**Listing**:
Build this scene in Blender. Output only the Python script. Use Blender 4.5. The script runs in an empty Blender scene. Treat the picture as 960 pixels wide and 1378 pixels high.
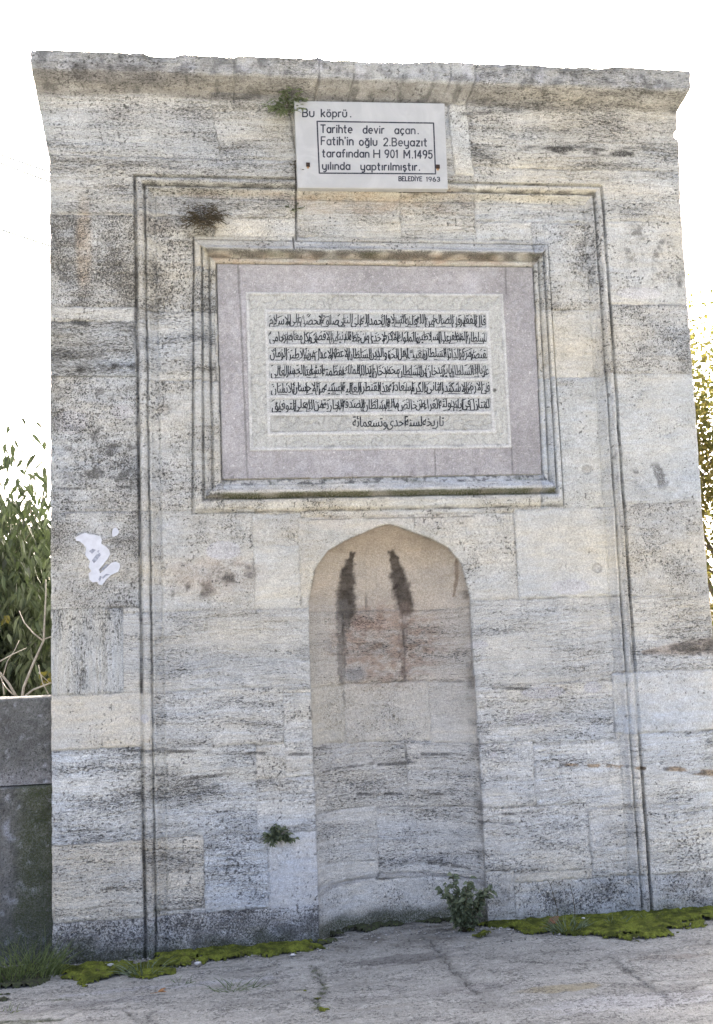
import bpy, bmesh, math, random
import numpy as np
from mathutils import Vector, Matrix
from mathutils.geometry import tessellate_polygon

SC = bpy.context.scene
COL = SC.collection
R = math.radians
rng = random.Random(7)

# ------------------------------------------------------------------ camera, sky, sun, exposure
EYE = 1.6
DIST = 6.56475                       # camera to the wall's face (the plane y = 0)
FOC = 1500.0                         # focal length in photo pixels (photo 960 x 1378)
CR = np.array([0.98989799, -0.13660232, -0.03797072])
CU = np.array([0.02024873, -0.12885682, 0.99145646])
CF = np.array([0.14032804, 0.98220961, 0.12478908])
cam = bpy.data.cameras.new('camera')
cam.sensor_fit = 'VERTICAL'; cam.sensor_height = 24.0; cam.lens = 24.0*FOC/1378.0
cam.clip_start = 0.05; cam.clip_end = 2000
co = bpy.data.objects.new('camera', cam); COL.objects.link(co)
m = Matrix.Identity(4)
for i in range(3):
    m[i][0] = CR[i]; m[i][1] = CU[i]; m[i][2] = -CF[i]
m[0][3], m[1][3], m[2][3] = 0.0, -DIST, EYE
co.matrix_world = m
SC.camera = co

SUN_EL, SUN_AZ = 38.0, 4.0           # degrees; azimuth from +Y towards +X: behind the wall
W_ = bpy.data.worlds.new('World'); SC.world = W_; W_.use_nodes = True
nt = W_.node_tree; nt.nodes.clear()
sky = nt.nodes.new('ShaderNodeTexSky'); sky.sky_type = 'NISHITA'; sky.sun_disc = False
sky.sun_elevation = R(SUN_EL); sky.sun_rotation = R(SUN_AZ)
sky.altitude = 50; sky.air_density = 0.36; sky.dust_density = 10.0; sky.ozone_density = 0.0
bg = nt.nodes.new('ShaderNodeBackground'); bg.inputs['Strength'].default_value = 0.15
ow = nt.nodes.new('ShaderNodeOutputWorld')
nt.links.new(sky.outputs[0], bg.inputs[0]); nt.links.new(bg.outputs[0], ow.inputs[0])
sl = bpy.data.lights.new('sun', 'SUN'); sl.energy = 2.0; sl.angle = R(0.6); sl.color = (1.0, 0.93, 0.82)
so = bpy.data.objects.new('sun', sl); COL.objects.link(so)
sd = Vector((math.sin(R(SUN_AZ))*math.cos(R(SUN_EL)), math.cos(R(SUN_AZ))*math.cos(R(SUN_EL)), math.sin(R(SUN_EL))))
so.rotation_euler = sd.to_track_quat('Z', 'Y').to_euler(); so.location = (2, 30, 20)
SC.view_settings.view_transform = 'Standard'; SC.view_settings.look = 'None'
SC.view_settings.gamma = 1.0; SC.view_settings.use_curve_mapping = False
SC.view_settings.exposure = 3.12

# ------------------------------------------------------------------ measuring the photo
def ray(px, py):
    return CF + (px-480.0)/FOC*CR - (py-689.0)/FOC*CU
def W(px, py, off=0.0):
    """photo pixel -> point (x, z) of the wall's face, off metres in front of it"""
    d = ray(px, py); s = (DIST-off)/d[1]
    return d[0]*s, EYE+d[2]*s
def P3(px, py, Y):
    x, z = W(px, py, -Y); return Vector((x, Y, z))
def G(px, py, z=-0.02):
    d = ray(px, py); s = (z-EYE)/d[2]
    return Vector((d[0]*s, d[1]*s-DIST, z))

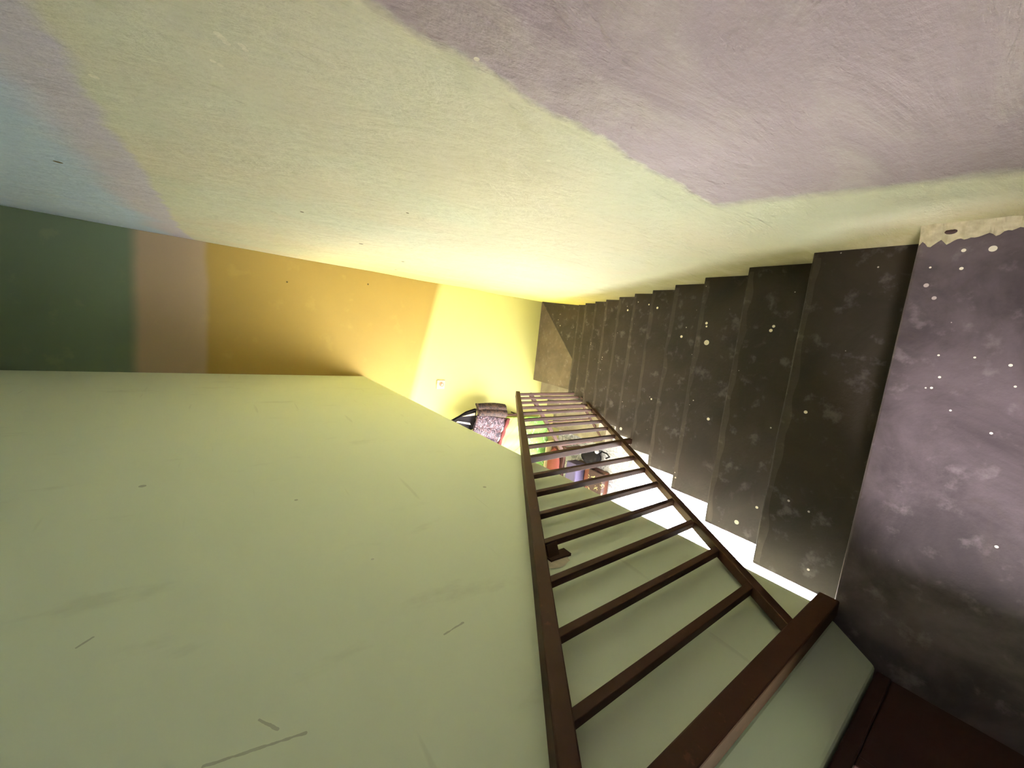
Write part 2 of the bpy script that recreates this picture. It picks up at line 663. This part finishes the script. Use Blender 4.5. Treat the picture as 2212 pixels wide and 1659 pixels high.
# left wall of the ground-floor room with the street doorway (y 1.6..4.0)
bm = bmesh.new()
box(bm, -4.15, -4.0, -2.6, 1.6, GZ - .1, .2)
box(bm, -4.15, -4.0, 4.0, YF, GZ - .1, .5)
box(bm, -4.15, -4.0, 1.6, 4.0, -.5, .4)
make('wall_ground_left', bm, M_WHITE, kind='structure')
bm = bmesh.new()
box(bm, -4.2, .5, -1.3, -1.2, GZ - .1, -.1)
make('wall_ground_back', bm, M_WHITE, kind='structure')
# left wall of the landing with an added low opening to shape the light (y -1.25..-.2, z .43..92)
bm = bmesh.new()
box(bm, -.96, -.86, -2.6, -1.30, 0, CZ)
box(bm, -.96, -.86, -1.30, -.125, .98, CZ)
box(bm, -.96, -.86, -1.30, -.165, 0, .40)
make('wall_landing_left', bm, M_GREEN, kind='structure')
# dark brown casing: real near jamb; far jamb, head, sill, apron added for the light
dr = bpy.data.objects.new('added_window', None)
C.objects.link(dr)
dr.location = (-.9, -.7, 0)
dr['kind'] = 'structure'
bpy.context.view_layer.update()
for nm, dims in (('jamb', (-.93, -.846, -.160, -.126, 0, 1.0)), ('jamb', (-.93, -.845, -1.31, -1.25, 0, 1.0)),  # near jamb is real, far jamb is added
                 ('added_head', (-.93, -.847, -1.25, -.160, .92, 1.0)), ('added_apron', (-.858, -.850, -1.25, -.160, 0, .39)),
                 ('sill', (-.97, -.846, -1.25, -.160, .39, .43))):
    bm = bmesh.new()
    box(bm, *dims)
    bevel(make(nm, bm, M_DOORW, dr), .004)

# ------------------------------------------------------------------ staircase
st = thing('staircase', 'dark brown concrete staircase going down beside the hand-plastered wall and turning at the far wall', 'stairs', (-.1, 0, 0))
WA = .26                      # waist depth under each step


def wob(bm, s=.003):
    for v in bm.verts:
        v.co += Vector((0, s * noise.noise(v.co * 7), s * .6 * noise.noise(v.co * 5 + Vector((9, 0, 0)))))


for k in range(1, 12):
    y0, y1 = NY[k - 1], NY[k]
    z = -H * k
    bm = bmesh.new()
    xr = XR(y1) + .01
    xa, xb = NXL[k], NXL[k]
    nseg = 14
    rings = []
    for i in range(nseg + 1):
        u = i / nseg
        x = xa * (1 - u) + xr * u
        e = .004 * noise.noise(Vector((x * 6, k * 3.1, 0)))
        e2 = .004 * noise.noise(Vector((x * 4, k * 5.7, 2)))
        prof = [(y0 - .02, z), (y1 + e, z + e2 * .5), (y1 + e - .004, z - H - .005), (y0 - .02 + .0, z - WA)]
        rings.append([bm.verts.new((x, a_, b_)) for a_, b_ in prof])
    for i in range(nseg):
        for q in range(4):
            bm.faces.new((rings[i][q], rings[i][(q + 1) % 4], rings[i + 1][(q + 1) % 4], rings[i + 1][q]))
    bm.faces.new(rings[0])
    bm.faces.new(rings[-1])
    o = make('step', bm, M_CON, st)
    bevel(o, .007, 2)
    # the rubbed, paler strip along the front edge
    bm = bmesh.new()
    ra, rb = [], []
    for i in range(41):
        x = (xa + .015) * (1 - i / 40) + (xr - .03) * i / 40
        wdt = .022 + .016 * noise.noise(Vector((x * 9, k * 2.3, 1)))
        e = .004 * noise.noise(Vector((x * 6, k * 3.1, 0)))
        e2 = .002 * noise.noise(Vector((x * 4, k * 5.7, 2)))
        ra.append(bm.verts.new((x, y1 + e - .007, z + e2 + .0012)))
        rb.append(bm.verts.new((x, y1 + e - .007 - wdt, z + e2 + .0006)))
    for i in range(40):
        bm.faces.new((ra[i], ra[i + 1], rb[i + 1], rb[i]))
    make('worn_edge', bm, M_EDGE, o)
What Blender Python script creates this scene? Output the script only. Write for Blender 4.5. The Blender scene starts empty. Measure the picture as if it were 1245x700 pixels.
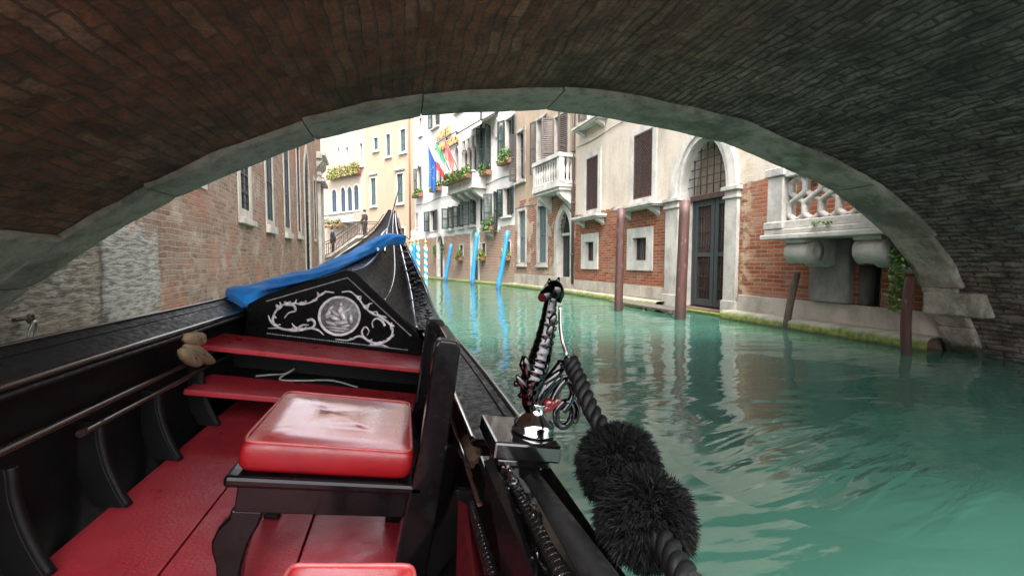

**Aim of the task**: Set down the material exactly, every line of it, except for the pictures.

**Response for this exercise**:
Build this scene in Blender. Output only the Python script. Use Blender 4.5. The script runs in an empty Blender scene. Treat the picture as 960 pixels wide and 1378 pixels high.
import bpy, bmesh, math, random
import numpy as np
from mathutils import Vector, Matrix
from mathutils.geometry import tessellate_polygon

SC = bpy.context.scene
COL = SC.collection
R = math.radians
rng = random.Random(7)

# ------------------------------------------------------------------ camera, sky, sun, exposure
EYE = 1.6
DIST = 6.56475                       # camera to the wall's face (the plane y = 0)
FOC = 1500.0                         # focal length in photo pixels (photo 960 x 1378)
CR = np.array([0.98989799, -0.13660232, -0.03797072])
CU = np.array([0.02024873, -0.12885682, 0.99145646])
CF = np.array([0.14032804, 0.98220961, 0.12478908])
cam = bpy.data.cameras.new('camera')
cam.sensor_fit = 'VERTICAL'; cam.sensor_height = 24.0; cam.lens = 24.0*FOC/1378.0
cam.clip_start = 0.05; cam.clip_end = 2000
co = bpy.data.objects.new('camera', cam); COL.objects.link(co)
m = Matrix.Identity(4)
for i in range(3):
    m[i][0] = CR[i]; m[i][1] = CU[i]; m[i][2] = -CF[i]
m[0][3], m[1][3], m[2][3] = 0.0, -DIST, EYE
co.matrix_world = m
SC.camera = co

SUN_EL, SUN_AZ = 38.0, 4.0           # degrees; azimuth from +Y towards +X: behind the wall
W_ = bpy.data.worlds.new('World'); SC.world = W_; W_.use_nodes = True
nt = W_.node_tree; nt.nodes.clear()
sky = nt.nodes.new('ShaderNodeTexSky'); sky.sky_type = 'NISHITA'; sky.sun_disc = False
sky.sun_elevation = R(SUN_EL); sky.sun_rotation = R(SUN_AZ)
sky.altitude = 50; sky.air_density = 0.36; sky.dust_density = 10.0; sky.ozone_density = 0.0
bg = nt.nodes.new('ShaderNodeBackground'); bg.inputs['Strength'].default_value = 0.15
ow = nt.nodes.new('ShaderNodeOutputWorld')
nt.links.new(sky.outputs[0], bg.inputs[0]); nt.links.new(bg.outputs[0], ow.inputs[0])
sl = bpy.data.lights.new('sun', 'SUN'); sl.energy = 2.0; sl.angle = R(0.6); sl.color = (1.0, 0.93, 0.82)
so = bpy.data.objects.new('sun', sl); COL.objects.link(so)
sd = Vector((math.sin(R(SUN_AZ))*math.cos(R(SUN_EL)), math.cos(R(SUN_AZ))*math.cos(R(SUN_EL)), math.sin(R(SUN_EL))))
so.rotation_euler = sd.to_track_quat('Z', 'Y').to_euler(); so.location = (2, 30, 20)
SC.view_settings.view_transform = 'Standard'; SC.view_settings.look = 'None'
SC.view_settings.gamma = 1.0; SC.view_settings.use_curve_mapping = False
SC.view_settings.exposure = 3.12

# ------------------------------------------------------------------ measuring the photo
def ray(px, py):
    return CF + (px-480.0)/FOC*CR - (py-689.0)/FOC*CU
def W(px, py, off=0.0):
    """photo pixel -> point (x, z) of the wall's face, off metres in front of it"""
    d = ray(px, py); s = (DIST-off)/d[1]
    return d[0]*s, EYE+d[2]*s
def P3(px, py, Y):
    x, z = W(px, py, -Y); return Vector((x, Y, z))
def G(px, py, z=-0.02):
    d = ray(px, py); s = (z-EYE)/d[2]
    return Vector((d[0]*s, d[1]*s-DIST, z))

Write part 2 of the bpy script that recreates this picture. It picks up at line 663. This part finishes the script. Use Blender 4.5. Treat the picture as 2212 pixels wide and 1659 pixels high.
# left wall of the ground-floor room with the street doorway (y 1.6..4.0)
bm = bmesh.new()
box(bm, -4.15, -4.0, -2.6, 1.6, GZ - .1, .2)
box(bm, -4.15, -4.0, 4.0, YF, GZ - .1, .5)
box(bm, -4.15, -4.0, 1.6, 4.0, -.5, .4)
make('wall_ground_left', bm, M_WHITE, kind='structure')
bm = bmesh.new()
box(bm, -4.2, .5, -1.3, -1.2, GZ - .1, -.1)
make('wall_ground_back', bm, M_WHITE, kind='structure')
# left wall of the landing with an added low opening to shape the light (y -1.25..-.2, z .43..92)
bm = bmesh.new()
box(bm, -.96, -.86, -2.6, -1.30, 0, CZ)
box(bm, -.96, -.86, -1.30, -.125, .98, CZ)
box(bm, -.96, -.86, -1.30, -.165, 0, .40)
make('wall_landing_left', bm, M_GREEN, kind='structure')
# dark brown casing: real near jamb; far jamb, head, sill, apron added for the light
dr = bpy.data.objects.new('added_window', None)
C.objects.link(dr)
dr.location = (-.9, -.7, 0)
dr['kind'] = 'structure'
bpy.context.view_layer.update()
for nm, dims in (('jamb', (-.93, -.846, -.160, -.126, 0, 1.0)), ('jamb', (-.93, -.845, -1.31, -1.25, 0, 1.0)),  # near jamb is real, far jamb is added
                 ('added_head', (-.93, -.847, -1.25, -.160, .92, 1.0)), ('added_apron', (-.858, -.850, -1.25, -.160, 0, .39)),
                 ('sill', (-.97, -.846, -1.25, -.160, .39, .43))):
    bm = bmesh.new()
    box(bm, *dims)
    bevel(make(nm, bm, M_DOORW, dr), .004)

# ------------------------------------------------------------------ staircase
st = thing('staircase', 'dark brown concrete staircase going down beside the hand-plastered wall and turning at the far wall', 'stairs', (-.1, 0, 0))
WA = .26                      # waist depth under each step


def wob(bm, s=.003):
    for v in bm.verts:
        v.co += Vector((0, s * noise.noise(v.co * 7), s * .6 * noise.noise(v.co * 5 + Vector((9, 0, 0)))))


for k in range(1, 12):
    y0, y1 = NY[k - 1], NY[k]
    z = -H * k
    bm = bmesh.new()
    xr = XR(y1) + .01
    xa, xb = NXL[k], NXL[k]
    nseg = 14
    rings = []
    for i in range(nseg + 1):
        u = i / nseg
        x = xa * (1 - u) + xr * u
        e = .004 * noise.noise(Vector((x * 6, k * 3.1, 0)))
        e2 = .004 * noise.noise(Vector((x * 4, k * 5.7, 2)))
        prof = [(y0 - .02, z), (y1 + e, z + e2 * .5), (y1 + e - .004, z - H - .005), (y0 - .02 + .0, z - WA)]
        rings.append([bm.verts.new((x, a_, b_)) for a_, b_ in prof])
    for i in range(nseg):
        for q in range(4):
            bm.faces.new((rings[i][q], rings[i][(q + 1) % 4], rings[i + 1][(q + 1) % 4], rings[i + 1][q]))
    bm.faces.new(rings[0])
    bm.faces.new(rings[-1])
    o = make('step', bm, M_CON, st)
    bevel(o, .007, 2)
    # the rubbed, paler strip along the front edge
    bm = bmesh.new()
    ra, rb = [], []
    for i in range(41):
        x = (xa + .015) * (1 - i / 40) + (xr - .03) * i / 40
        wdt = .022 + .016 * noise.noise(Vector((x * 9, k * 2.3, 1)))
        e = .004 * noise.noise(Vector((x * 6, k * 3.1, 0)))
        e2 = .002 * noise.noise(Vector((x * 4, k * 5.7, 2)))
        ra.append(bm.verts.new((x, y1 + e - .007, z + e2 + .0012)))
        rb.append(bm.verts.new((x, y1 + e - .007 - wdt, z + e2 + .0006)))
    for i in range(40):
        bm.faces.new((ra[i], ra[i + 1], rb[i + 1], rb[i]))
    make('worn_edge', bm, M_EDGE, o)
What Blender Python script creates this scene? Output the script only. Write for Blender 4.5. The Blender scene starts empty. Measure the picture as if it were 1245x700 pixels.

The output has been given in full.